Autre différence notamment, la disponibilité des données mises en ligne. Dans la majorité des cas, ce sont les sites des ministères et des agences gouvernementales qui fournissent le plus de données. La Suède fait figure d’exception : les données publiques sont autant disponibles sur un portail central que sur les sites des ministères, signe là encore d’une importante accessibilité des données. La redondance de publication des données concourent aussi à leur pérennité.
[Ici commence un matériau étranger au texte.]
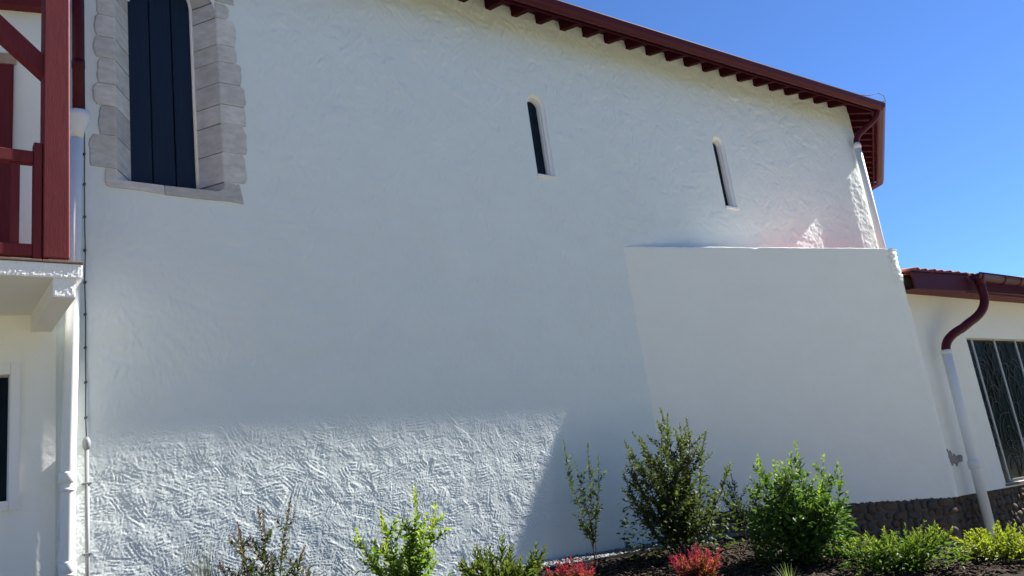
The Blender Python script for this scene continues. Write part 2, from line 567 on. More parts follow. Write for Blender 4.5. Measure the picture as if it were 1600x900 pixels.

De grands écarts existent entre les différentes données publiées. Seuls 5,5% ne publient pas les documents relatifs au budget et aux institutions et à leur fonctionnement alors que 64% des Etats interrogés ne publient pas les listes des fonctionnaires et leur salaires. Ceux qui rendent ces données accessibles sont engagés dans la lutte contre la corruption, à l’instar du Mexique ou de l’Italie qui ont un arsenal législatif rigoureux.

États en lutte contre la corruption, états post-autoritaires qui érigent des barrières législatives pour encadrer l’ouverture des données et États qui les publient par tradition ou conviction forment les trois grandes catégories des “open governments”.